B. Listener judges, agrees with, condones,
or moralizes about speaker's values.
C. Listener responds to speaker's values
using less specific terms than the speaker uses.
Level Two: (somewhat helpful)
A. Listener
responds to stated values of speaker mirroring in same or similar words.
B. Listener
is non-judgmental of speaker's values.
C. Listener
responds to speaker's values but not to the feelings associated with them.
Level Three: (very helpful)
A. Listener responds to stated values of speaker and checks
out other values that may be present but are not clearly stated by speaker.

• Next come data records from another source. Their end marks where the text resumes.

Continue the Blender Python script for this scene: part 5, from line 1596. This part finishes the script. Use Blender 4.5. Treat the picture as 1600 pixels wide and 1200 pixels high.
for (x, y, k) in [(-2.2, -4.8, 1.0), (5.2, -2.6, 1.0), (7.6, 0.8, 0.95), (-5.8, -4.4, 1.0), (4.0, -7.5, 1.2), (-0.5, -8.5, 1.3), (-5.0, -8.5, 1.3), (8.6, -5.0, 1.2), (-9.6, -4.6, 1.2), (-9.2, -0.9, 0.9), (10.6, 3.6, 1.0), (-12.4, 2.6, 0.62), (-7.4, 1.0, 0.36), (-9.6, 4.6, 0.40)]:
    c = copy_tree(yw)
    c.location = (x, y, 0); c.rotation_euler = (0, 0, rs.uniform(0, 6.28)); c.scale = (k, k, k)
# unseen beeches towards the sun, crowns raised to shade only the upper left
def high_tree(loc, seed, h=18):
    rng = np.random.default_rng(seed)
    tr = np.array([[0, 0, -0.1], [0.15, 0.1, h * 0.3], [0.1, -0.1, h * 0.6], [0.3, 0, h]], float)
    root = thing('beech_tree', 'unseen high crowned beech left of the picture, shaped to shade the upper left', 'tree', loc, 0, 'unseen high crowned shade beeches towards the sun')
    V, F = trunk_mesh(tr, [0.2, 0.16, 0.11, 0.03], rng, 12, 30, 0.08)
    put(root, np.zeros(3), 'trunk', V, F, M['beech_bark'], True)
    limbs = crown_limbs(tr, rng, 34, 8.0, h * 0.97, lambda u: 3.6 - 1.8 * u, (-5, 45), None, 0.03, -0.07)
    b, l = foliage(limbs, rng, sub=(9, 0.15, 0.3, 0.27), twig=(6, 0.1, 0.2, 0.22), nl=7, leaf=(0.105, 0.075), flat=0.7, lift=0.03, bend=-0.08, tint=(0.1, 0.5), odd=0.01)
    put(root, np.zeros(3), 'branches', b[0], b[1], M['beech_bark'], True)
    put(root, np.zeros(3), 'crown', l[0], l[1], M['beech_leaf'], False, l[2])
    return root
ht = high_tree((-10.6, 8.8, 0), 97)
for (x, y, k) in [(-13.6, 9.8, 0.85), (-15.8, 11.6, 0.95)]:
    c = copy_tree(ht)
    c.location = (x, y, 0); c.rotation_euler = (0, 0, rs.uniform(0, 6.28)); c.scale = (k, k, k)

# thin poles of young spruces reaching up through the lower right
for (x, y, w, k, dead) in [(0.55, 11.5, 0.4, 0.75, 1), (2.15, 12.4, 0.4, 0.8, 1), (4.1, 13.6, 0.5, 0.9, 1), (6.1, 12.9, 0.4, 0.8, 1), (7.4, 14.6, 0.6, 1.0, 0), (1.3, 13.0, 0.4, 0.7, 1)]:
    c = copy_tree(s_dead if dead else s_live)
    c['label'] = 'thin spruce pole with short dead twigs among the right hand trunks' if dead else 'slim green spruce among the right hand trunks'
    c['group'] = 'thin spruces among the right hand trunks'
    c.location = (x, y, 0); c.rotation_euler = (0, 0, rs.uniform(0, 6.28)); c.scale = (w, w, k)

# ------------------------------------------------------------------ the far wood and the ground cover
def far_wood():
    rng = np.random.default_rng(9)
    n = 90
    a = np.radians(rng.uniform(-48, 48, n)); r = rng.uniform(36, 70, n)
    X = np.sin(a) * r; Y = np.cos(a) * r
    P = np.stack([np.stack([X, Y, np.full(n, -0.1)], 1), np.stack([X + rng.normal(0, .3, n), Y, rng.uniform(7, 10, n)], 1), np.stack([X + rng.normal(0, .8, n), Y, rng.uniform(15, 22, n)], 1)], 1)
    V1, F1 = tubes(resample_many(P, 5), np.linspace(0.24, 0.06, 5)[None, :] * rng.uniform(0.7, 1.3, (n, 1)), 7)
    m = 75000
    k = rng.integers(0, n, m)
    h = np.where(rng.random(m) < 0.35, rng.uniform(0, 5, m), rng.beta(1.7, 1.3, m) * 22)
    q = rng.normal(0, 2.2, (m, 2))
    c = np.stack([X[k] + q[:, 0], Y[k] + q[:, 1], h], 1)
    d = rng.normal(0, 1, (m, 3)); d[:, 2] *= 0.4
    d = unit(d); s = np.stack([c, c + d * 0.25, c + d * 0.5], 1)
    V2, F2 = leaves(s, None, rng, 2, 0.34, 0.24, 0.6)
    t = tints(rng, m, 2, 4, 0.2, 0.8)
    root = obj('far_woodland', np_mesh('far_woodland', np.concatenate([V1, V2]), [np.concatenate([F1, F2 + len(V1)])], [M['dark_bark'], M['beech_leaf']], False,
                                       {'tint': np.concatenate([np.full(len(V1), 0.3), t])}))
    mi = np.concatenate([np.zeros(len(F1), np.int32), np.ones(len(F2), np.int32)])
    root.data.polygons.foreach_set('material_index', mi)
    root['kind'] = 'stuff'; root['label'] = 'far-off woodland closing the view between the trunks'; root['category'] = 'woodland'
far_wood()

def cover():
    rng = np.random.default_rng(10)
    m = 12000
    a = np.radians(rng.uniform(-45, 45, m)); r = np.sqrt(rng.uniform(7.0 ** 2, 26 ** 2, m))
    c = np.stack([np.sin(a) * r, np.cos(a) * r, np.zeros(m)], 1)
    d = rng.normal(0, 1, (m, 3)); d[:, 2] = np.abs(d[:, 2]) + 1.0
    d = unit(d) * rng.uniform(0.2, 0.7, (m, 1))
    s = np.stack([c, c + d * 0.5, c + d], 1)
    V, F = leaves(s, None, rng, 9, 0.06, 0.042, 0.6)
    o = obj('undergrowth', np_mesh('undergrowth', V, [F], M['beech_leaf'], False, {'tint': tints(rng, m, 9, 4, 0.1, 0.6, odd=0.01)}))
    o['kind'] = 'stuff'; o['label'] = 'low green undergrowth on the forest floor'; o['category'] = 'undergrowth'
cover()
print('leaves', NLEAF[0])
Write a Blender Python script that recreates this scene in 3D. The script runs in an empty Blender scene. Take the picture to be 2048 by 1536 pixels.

B. Listener specifically responds to stated values of
speaker.
C. Listener not only responds to values but also to the
feelings tied to them.
As
I came to be familiar with these scales, I realized that many of the tactics I
had previously used, intending to be helpful, were categorized as Level 1
responses. Not wanting to be a poor listener and an unhelpful friend, I decided
to make an effort to consistently utilize methods that would fit into Level 3.
Jane
and I did homework together several nights ago. Before we got started, she
appeased the urge to share an account of some recent experiences and I seized
the opportunity to try my hand at actually being helpful. Below is a summary of
our conversation.
Jane: So,
X hit me up last night and wanted to hang out. But I had already told Y that I
would go see him. Besides, I don’t think I like X anymore, he’s too needy. I
like Y, but he’s a little old for me. And I’m still in love with Z, but I just
don’t think that will ever work again. Maybe I should just be a loner for a
while. I’m just kind of confused.
Me: (I
reviewed the scales quickly in my head, rejecting the responses that I conjured
up first, like: “Maybe you should stick to one person,” [advice, quick
solution] and “You should really settle down.” [judgement, advice]. I used what
I thought would be appropriate, though I admit I doubted its effectiveness. I
also made sure to keep eye contact.) You seem conflicted, it seems like you
just want to find a way to be content. (Feelings: Level 3A)
Jane: Yeah,
I just want to be happy! (laughs). I know most people would think I’m being too
promiscuous, but, I mean, I‘m single and I’m young. I don’t see a problem.
Plenty of guys pursue multiple girls, I think women should have that equal
right without being discriminated against!
Me: (I
thought I could deduce something about her values at this point) You just want
to live your life without being judged? (I thought I was using Values Level 3A,
but I actually might have been using Level 1A, I’m still not sure)
Jane: I
don’t know. What do you think I should do? I’ve told you all about these guys,
do you have any advice?
Me: (This
surprised me, I wasn’t expecting this as it had never happened before. What had
I done?) Uhh…
Jane: (laughs)
Sorry to bother you with my problems, I’ll figure it out. Let’s get started on
these readings…
At
the end there, I could have probably said something like “I’m sure you already
have a solution, I think you already know what you need to do.” A response like
that would simoutaneously reaffirm my faith in her and allow her to solve the
issue herself to restore her own personal faith. However, I’m not sure what
level that would be. To be honest, I’m still a little confused with all of
these new methods and scales and whatnot. I have
realized that many times all someone needs is another person to listen. That’s
why, when I feigned listening and did nothing, Jane benefitted from that.
Sometimes we humans just have to unload some emotional baggage and maybe have
someone remind us that we’re not crazy for holding on to it. Advice is
overrated, actually listening is what’s really needed.